Se entreabre la puerta

Desde hace tres días el confinamiento muestra un rostro algo más amable. Han entreabierto la puerta de nuestras casas y nos dejan salir por un tiempo y un espacio limitados, que ya es algo. Eso sí, sin juntarse y sin apenas poder entregarse a otro aliciente que no sea el de pasear o andar a carreras. Se han llenado las calles de corredores y de todos esos que odian estar quietos, y de aquellos para los que el confinamiento tenía todas las características de una prisión, pero también de quienes, aun teniendo un espíritu más quietista, echábamos de menos poder moverse a voluntad. Ayuda la primavera, un poco la esperanza de que estemos ya ante el principio del fin y un mucho la gozosa sensación de vivir de nuevo el encuentro con la libertad, y con todo ello parece respirarse en el ambiente un aire de estreno, como si de repente hubiéramos entrado en un tiempo nuevo. Y no es así, claro. Ya se sabe el valor que adquieren las cosas cuando se pierden. 
Pasear, sentir el aire puro, volver a andar por los rincones preferidos de la ciudad, poder pararse a charlar con un conocido que te encuentras en la acera, qué importantes nos resultan ahora esas pequeñas cosas que hasta ayer dábamos por normales y que de pronto alcanzan categoría de valor fundamental.

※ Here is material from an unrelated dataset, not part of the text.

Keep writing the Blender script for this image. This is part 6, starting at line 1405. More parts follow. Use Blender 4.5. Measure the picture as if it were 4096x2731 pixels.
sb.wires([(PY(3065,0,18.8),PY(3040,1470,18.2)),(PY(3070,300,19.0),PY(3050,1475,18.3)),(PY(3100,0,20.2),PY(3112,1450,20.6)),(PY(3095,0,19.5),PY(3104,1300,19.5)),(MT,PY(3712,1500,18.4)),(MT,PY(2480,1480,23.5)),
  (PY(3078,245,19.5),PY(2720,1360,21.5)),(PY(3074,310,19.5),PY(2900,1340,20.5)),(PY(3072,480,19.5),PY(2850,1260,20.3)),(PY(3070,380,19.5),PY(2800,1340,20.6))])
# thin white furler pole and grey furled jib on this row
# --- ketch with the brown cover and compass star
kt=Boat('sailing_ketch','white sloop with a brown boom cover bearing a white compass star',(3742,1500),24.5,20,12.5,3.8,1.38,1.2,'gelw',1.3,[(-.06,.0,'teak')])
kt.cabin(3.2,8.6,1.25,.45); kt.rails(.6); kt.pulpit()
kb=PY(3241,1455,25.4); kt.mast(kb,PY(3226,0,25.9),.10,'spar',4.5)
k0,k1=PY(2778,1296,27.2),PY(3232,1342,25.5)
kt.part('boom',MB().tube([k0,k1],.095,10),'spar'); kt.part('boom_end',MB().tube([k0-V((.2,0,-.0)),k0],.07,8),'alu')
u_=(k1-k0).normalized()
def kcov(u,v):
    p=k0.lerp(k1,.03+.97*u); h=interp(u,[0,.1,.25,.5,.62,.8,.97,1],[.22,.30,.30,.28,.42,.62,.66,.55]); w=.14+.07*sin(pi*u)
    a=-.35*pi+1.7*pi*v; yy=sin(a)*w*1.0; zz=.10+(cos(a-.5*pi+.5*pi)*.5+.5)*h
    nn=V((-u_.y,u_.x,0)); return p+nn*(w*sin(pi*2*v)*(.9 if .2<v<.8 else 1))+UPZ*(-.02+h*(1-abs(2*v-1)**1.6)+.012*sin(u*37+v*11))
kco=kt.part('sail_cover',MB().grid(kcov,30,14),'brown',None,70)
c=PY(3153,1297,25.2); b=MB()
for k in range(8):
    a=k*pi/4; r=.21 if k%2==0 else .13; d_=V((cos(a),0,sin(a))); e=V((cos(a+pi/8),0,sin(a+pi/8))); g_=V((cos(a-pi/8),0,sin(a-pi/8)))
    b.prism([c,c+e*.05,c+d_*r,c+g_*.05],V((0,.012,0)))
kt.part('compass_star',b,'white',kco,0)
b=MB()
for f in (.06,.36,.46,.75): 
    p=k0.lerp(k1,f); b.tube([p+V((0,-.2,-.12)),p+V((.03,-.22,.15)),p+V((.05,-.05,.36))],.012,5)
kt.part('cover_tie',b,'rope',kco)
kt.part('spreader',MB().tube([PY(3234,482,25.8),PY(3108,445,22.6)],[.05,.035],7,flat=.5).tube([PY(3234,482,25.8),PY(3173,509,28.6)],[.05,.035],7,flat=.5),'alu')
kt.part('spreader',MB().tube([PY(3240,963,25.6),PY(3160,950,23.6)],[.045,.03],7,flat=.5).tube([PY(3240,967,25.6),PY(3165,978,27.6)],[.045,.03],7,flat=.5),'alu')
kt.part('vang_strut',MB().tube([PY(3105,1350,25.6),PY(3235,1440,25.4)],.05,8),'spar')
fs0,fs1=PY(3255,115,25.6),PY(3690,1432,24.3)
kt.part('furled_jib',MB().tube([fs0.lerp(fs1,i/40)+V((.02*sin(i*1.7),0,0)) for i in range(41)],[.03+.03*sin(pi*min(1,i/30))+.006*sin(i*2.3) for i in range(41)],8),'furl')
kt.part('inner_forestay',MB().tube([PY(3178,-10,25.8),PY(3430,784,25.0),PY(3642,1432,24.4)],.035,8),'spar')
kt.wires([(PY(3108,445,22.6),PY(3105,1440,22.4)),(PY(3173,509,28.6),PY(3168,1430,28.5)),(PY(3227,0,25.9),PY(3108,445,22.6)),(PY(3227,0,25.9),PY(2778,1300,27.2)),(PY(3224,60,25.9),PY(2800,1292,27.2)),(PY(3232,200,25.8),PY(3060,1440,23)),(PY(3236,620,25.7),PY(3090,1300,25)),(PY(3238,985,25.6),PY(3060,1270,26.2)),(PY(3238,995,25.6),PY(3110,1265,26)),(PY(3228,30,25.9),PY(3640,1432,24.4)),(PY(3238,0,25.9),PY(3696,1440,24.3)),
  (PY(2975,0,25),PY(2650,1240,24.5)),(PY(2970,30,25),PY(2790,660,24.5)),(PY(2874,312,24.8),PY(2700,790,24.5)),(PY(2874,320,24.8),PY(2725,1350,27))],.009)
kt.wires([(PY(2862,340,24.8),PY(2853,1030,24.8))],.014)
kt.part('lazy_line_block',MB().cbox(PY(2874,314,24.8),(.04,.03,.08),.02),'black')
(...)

En cualquier adversidad duele más haber sido feliz, dijo el clásico. Teníamos añoranza de la rutina y convertimos en un momento de gloriosa consumación el hecho de reencontrarnos con ella. Después de cincuenta días de reclusión, seguramente cada uno dedicó la primera salida a buscar aquello que más echaba de menos: los espacios abiertos, los sitios donde volver a sentir la caricia del sol, el asomarse al mar o a la montaña, las calles del centro de la ciudad o quizá algún rincón particularmente querido. Yo fui a un parque a ver una pradera cubierta de margaritas. 
Queda el miedo, es inevitable. Se ve en los andares y en los gestos huidizos, y seguramente en las expresiones, si las mascarillas no las ocultasen. Ninguno de nosotros ha vivido una situación como esta, salvo en la lectura de las crónicas y relatos de quienes la sufrieron en otros tiempos, y sí, hay miedo. Miedo a lo desconocido y a lo complejo de este enemigo, a que las decisiones que se toman para luchar contra él no sean las acertadas y a las consecuencias que nos va a traer, pero a su vez podemos convertirlo en una útil compañía. El miedo, si es vigilante y previsor, es madre de la seguridad. Si nos protege de imprudencias que nos lleven a una recaída, bienvenido sea.